Both operational and cultural differences are complicating preparations. The Russians have never rehearsed mission procedures as intensively as NASA does, partly because months-long missions make this impractical. The Russians are upset at the way the US reshuffles personnel constantly (the key coordinating job at Star City has already changed hands twice). And Sergei Krikalev reports that one of his bigger problems when he arrived to train for his shuttle mission was too much new jargon: "in both programs, we have too many acronyms". [He's being polite by saying "both", I think.]

Twelve Proton launches slated for 1995, an impressive pace given Russian economic woes.

Test "Rokot" booster launched from Baikonur 26 Dec -- an SS-19 with a liquid-fuel third stage added. Doesn't seem to be fully debugged yet, though: the spent third stage exploded a few hours after launch, albeit in an out-of-the-way orbit (2000km, deep in the Van Allen belts).

Polyakov reaches a full year in orbit 9 Jan.

US/French/British insurance consortium signs a $2G deal with Intelsat to cover ten launches (7 Ariane, 3 Long March 3B). Intelsat signed just in time -- the deal was nailed down, at very favorable rates, just before the Dec Ariane failure.

Intelsat 704-2 launched by Atlas 2AS 10 Jan. This marks the first flight of an uprated RL10 with about 6% higher thrust than earlier versions, and some other small Centaur improvements to maximize payload.
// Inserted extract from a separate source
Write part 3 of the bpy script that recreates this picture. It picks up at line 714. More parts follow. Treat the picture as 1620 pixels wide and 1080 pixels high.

FTC approves Lock-Mart merger, with minor conditions including loosening of teaming arrangements with IR-sensor suppliers for early-warning sats, and putting "firewalls" between satellite builders and launch suppliers to limit one being tailored to the other.

CIA releases old documents revealing impact of the first spysats.

Asiasat delays launch of Asiasat 2 to June, so it can read MM's report on the Telstar 402 failure first (same satellite type).

JSC begins tests of a new mission-control center, built by Loral using mostly off-the-shelf commercial hardware and software.

Ball and Johns Hopkins get contract to build HACE, a new camera for Hubble, to be installed during the 1999 servicing flight.

The last remnant of NASP, HySTP -- a few scramjet tests to fly on old Minuteman missiles -- dies due to budget crunch.